The new lens arrived, and I wanted to do little more portraits with it — the reception was the perfect opportunity. A few short text messages to the groom later, and I was allowed to bring along my camera. In my mind I was the unofficial second shooter, but it didn’t quite turn out that way (more on this later).

It was the day of the big scary wedding reception, and after buying a suit in the morning, I finished work for the day and made my way to the reception. It turned out I was a few hours early, which wasn’t too bad as I got to scout out the location beforehand. I was worried about the light, and rightly so — the lighting in the reception venue turned out to be pretty terrible. Thankfully, earlier that day I had arranged for a friend to bring along his 580 EX II Speedlite. It was all pretty lucky actually, had I not had the Speedlite my photos would have been much, much worse — I doubt I would have come away with more than a handful of usable shots. As it turned out, I made excellent use of the bounce card and bounced the flash off the roof to great effect (after getting a few . It worked really, really well, and for a first timer I’m pretty pleased with how some of the shots turned out.

My original intention as second shooter was to cover the “lighter” stuff, stuff that the first guy wouldn’t have taken photos of as he was presumably focused on the bride and groom — but as we all know, expectations are far from reality. Turns out the first shooter is pretty worn out from a whole day of shooting the wedding (before, during the ceremony, and in the park after), so I get upgraded to official first photographer. The big leagues and all that. Pressure? I eat pressure for breakfast.

Roughly 750 RAWs later, and it was all over. Now that I’ve had a chance to look at the photos, I’ve got a few conclusions…

  1. White balance matters. I’m not 100% on this one, actually — some of the shots I took had a yellowish (but natural) tone to them, others had a much cooler (whitish-blue) tone. I thought some of the natural-looking shots would have been okay, but apparently not. Thankfully nothing that Lightroom couldn’t fix. Lesson learned.
  2. I thought the guy doing the wedding would have been more, uh, into the whole photography thing. A bit more organised, maybe. Turns out it was all pretty relaxed and casual, which was fine by me — I know some people  can be very particular about their photography , but this guy was pretty casual which was cool. I mean, I don’t think the bride and groom told him I was going to be the second shooter until everyone was actually at the reception…
  3. Post-processing in general kind of sucks. Flame me all you want, but I now have a heap more respect for the wizards who do crazy things in Photoshop to make photos look amazing — they’re pretty great.
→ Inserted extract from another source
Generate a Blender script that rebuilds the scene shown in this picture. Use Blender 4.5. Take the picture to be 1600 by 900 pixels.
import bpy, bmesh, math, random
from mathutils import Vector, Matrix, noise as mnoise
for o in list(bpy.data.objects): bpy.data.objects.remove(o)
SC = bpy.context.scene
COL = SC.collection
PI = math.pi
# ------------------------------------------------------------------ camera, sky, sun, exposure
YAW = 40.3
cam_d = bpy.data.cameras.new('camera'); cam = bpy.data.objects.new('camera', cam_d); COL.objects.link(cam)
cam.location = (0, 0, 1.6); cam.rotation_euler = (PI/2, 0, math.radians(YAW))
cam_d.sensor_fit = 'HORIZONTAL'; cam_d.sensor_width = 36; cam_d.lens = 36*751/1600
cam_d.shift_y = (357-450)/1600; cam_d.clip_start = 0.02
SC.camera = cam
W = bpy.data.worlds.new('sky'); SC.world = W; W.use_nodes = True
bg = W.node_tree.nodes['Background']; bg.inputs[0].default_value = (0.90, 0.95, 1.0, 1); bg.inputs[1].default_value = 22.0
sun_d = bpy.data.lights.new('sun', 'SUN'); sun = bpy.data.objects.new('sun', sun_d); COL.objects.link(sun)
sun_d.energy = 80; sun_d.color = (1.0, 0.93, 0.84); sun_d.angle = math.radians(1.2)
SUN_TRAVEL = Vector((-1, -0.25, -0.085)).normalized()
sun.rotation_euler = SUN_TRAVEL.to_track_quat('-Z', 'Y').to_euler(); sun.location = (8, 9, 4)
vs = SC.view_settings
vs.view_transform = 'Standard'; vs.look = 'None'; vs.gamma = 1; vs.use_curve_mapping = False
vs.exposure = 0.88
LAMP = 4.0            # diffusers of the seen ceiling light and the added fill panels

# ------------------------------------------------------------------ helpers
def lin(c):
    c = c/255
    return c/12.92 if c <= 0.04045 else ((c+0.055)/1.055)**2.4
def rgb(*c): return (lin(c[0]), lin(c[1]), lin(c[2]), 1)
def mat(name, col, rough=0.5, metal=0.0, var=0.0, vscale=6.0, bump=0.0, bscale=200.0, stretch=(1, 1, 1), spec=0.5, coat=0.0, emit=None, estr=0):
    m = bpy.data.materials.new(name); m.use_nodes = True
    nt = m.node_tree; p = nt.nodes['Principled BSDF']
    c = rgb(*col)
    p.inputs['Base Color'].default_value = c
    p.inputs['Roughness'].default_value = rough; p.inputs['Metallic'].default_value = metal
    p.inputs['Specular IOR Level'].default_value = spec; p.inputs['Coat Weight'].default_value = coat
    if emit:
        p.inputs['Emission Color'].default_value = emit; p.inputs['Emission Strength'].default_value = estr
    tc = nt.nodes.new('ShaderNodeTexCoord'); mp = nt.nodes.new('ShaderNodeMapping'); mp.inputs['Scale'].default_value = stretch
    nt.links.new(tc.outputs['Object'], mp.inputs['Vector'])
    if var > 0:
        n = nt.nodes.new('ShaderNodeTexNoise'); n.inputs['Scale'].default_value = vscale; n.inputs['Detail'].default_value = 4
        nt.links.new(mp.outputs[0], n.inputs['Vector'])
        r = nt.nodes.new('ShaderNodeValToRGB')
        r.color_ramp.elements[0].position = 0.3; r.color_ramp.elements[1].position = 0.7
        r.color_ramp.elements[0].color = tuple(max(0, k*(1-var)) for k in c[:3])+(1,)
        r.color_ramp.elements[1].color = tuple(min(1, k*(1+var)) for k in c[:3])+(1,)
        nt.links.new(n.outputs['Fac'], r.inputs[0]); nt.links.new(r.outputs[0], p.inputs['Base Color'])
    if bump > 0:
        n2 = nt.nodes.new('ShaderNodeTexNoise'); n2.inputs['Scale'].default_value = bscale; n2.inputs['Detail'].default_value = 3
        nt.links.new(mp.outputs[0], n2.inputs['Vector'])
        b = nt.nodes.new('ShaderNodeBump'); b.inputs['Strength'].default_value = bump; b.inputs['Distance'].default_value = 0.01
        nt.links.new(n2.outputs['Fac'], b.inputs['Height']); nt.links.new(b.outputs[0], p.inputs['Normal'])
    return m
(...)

It’s just that the time required on an individual image is insane; maybe it’s because I’m just starting off and have no real idea about what I’m doing, but man, post kinda sucks. Thankfully, I didn’t do much post and certainly nothing that involved big ol’ Photoshop— I bumped up the exposure by a third, two thirds of a stop here and there, tweaked the brightness and levels a bit, and that was about it, really.
  4. I feel I’m at that point where I kind of have to think about the shot in order to take better photos. I mean, anyone can do the half-press, full-press of the shutter while composing photos using the rule of thirds etc, but I mean, I ended up with roughly 130 or so “usable” photos out of the 750+ I took. Sure, there were quite a few duplicate/triplicates of the same group or same person, but still, that’s a terribly bad ratio whichever way you cut it. Lots of the photos were out of focus, blurry, or the composition was fine but the wrong thing was in focus, etc. I guess it’s something I’ll have to work on, especially when dealing with dynamic subjects. The one good thing about landscapes is that they don’t move.
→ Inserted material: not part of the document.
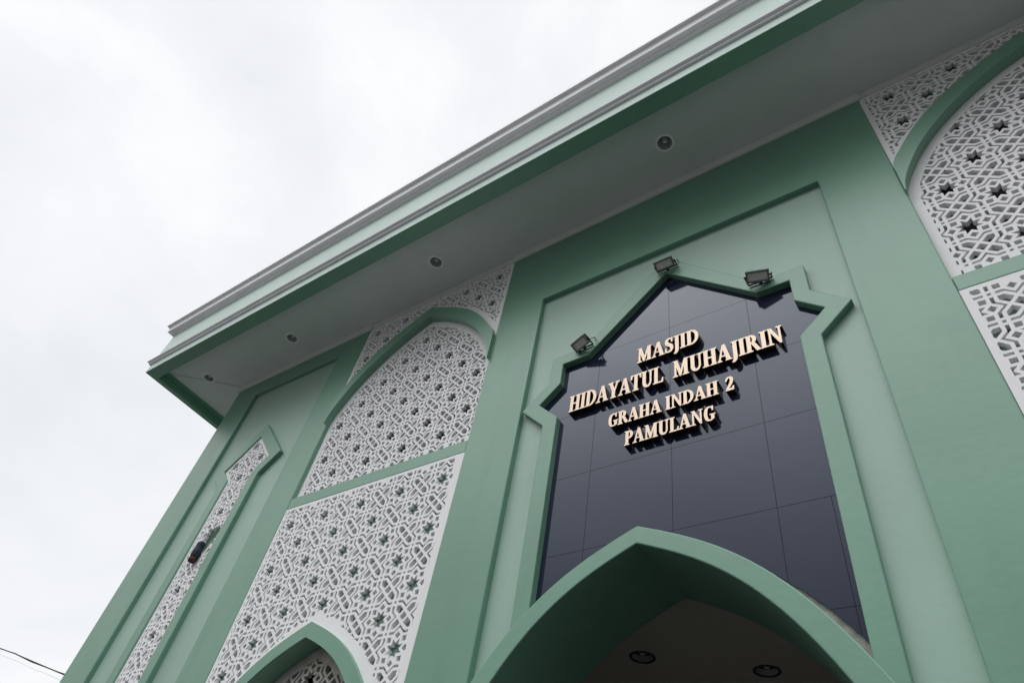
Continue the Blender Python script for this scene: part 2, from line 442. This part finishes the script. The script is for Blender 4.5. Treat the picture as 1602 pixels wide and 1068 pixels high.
def screen_bay(cx):
    x0, x1 = cx - 0.352, cx + 0.352
    flip = cx > CX
    iu, ou = both(cx, up_in), both(cx, up_out)
    # arched moulding standing proud of the wall
    mb = MB()
    poly = ou + iu[::-1]
    plate(mb, [poly], [], 0.987, 1.0148, side_mi=lambda p: 1 if p[0] > cx + .13 and 1.57 < p[1] and min(math.hypot(p[0]-a, p[1]-b_) for a, b_ in ou) < 0.012 else 0)
    mb.build('arch_moulding', [M['green'], M['cement']], mosque)
    # bare cement strip along the top of the moulding
    def grow(c_, g_): return [(cx + (x-cx)*(1+g_*0.8), z + g_) for x, z in c_]
    # band between upper and lower screens
    mb = MB(); mb.ubox(x0+.0005, x1-.0005, 1.0008, 1.03, 1.1045, 1.1455)
    mb.build('transom_band', M['green'], mosque, bevel=0.008)
    # upper screen inside the arch
    st_u = (-1.0995, 1.2925) if not flip else (0.1715, 1.4385)
    inner = [(min(max(x, x0+.0005), x1-.0005), z+0.012) for x, z in iu]
    mb = MB()
    poly = [(x0+.0005, 1.12)] + inner + [(x1-.0005, 1.12)]
    hs = lattice_holes((x0+.020, x1-.006 if not flip else x1-.020, 1.10, 1.9), st_u, arch_planes(iu, 0.022))
    hs = [h_ for h_ in hs if min(z for _, z in h_) > 1.121]
    plate(mb, [poly], hs, 1.0152, 1.028)
    mb.build('arched_screen', M['white'], mosque)
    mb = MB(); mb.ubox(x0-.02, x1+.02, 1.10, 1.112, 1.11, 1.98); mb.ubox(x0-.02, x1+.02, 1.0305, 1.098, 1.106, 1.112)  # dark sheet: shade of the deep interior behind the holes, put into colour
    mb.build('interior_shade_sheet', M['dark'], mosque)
    # spandrel screen above the arch
    st_s = (-1.1030, 1.9130) if not flip else (0.1665, 1.9085)
    mid = [(x, z-0.012) for x, z in both(cx, up_out) if abs(x-cx) < 0.3515]
    poly = [(x0+.0005, mid[0][1]-0.01)] + mid + [(x1-.0005, mid[-1][1]-0.01), (x1-.0005, 1.985), (x0+.0005, 1.985)]
    mb = MB()
    hs = lattice_holes((x0+.012, x1-.012, 1.55, 1.955), st_s, curve=ou, border=0.020)
    plate(mb, [poly], hs, 1.003, 1.0142)
    mb.build('spandrel_screen', M['white'], mosque)
    mb = MB()
    plate(mb, [[(x0+.001, mid[0][1]-0.02)] + [(x, z-0.004) for x, z in mid] + [(x1-.001, mid[-1][1]-0.02), (x1-.001, 1.985), (x0+.001, 1.985)]], [], 1.0285, 1.034)
    mb.build('spandrel_backing', M['green'], mosque)
    # window arch at the bottom, its moulding and screens
    wo, wi = both(cx, win_out), both(cx, win_in)
    mb = MB()
    plate(mb, [wo + wi[::-1]], [], 0.990, 1.044, 0, side_mi=lambda p: 1 if any(abs(p[0]-cx) > 0 and math.hypot(p[0]-a, p[1]-b_) < 0.006 for a, b_ in wo) and p[1] > -0.3 and p[0] > cx else 0)
    mb.build('window_arch', [M['green'], M['cement']], mosque)
    st_l = (-1.1000, 1.0345) if not flip else LOWR
    mid = [(x, z-0.012) for x, z in wo]
    zb = -0.3
    mid = [p for p in mid if p[1] > zb]
    poly = [(x0+.0005, zb)] + [(mid[0][0], zb)] + mid + [(mid[-1][0], zb), (x1-.0005, zb), (x1-.0005, 1.1042), (x0+.0005, 1.1042)]
    mb = MB()
    hs = lattice_holes((x0+.008 if not flip else x0+.014, x1-.022, -0.28, 1.094), st_l, curve=[p for p in wo if p[1] > zb], border=0.023)
    plate(mb, [poly], hs, 1.0015, 1.014)
    mb.build('lower_screen', M['white'], mosque)
    mb = MB()
    plate(mb, [[(p[0], p[1] + (0.002 if p[1] > 1.1 else 0)) for p in poly]], [], 1.0160, 1.03)
    mb.build('lower_backing', M['light'], mosque)
    wi2 = [(x + (0.004 if x > cx else -0.004), z+0.004) for x, z in wi]
    mb = MB()
    plate(mb, [[(wi2[0][0], zb)] + [p for p in wi2 if p[1] > zb] + [(wi2[-1][0], zb)]], lattice_holes((cx-.27, cx+.27, zb+.02, 0.7), (cx-.005, .577), arch_planes(wi, 0.024)), 1.045, 1.058)
    mb.build('window_screen', M['dirty'], mosque)
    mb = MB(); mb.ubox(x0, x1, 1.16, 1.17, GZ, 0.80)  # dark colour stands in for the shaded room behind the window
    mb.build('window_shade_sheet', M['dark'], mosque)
LOWR = (0.2510, 1.0345)
screen_bay(BX); screen_bay(mir(BX))

# --- central recess with sign frame
FR_IN = [(0,1.5260),(.2208,1.3080),(.2955,1.3080),(.2955,1.2365),(.3505,1.1812),(.2912,1.1215),(.2890,GZ)]
FR_OUT = [(0,1.5960),(.2290,1.3450),(.3315,1.3450),(.3315,1.2530),(.4035,1.1785),(.3315,1.1060),(.3265,GZ)]
def sym(half): return [(CX - a, z) for a, z in reversed(half[1:])] + [(CX + a, z) for a, z in half]
FR_MID = [((a+c)/2, (z+d_)/2) for (a, z), (c, d_) in zip(FR_IN, FR_OUT)]
mb = MB()
plate(mb, [rect(-0.884, -0.0525, GZ, 1.657)], [sym(FR_MID)], 1.0165, 1.03)
mb.build('recess_panel', M['light'], mosque)
mb = MB()
plate(mb, [sym(FR_IN) + sym(FR_OUT)[::-1]], [], 0.9995, 1.0205)
mb.build('sign_frame', M['green'], mosque, bevel=0.008)
di, do = both(CX, door_in), both(CX, door_out)
mb = MB()
plate(mb, [sym(FR_MID[:-1] + [(.3078, .43)])], [both(CX, [(a*0.97, z*0.98) for a, z in door_out])], 1.0220, 1.0290)
mb.build('bare_wall', M['cement'], mosque)
# --- entrance arch (projecting barrel)
mb = MB()
plate(mb, [do + di[::-1]], [], 0.876, 1.06)
mb.build('entrance_arch', M['green'], mosque, bevel=0.008)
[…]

Most of all, I figured that I just enjoy taking photos of people, both posed and random candids. Which is kind of weird, because I’m not really the type — I doubt I’d be into, like, gig photography or anything like that, but doing photos of people at the wedding reception was actually pretty fun. Must be something about people smiling, or just me being behind the camera. It’s not so much as “capturing the moment” as it is about just having fun, and photography is very fun — I remember this one time I had set up a few younger couples for a group shot at the reception, and taking the shot only to have the flash not fire. Turns out I had turned it off for a few shots earlier, and promptly forgotten to turn it back on again for portraits — a exclamation of surprise and a hurried apology later, I flicked the switch on the flash back on and took another shot. Natural smiles all round, and it made for an excellent photo.

Yeah, more of that, please.

I’m still not sure where I’m going with photography. I enjoy it a lot, like, a lot a lot, but I don’t think I’ll be going pro anytime soon. It’s certainly something I’d consider, but there are certain aspects of photography which just freak me out entirely (I think most of it stems from being a little insecure about my “work” — it’s the whole process of delivering a final product to clients that freaks me out, including spending an hour in Photoshop slaving over a single photo when you’ve got hundreds to edit, and so on).

I’m not sure. I like photography, don’t get me wrong, and I’m more than happy to upload my best shots online, but actually doing something real? Just leave me to look at my photos in peace!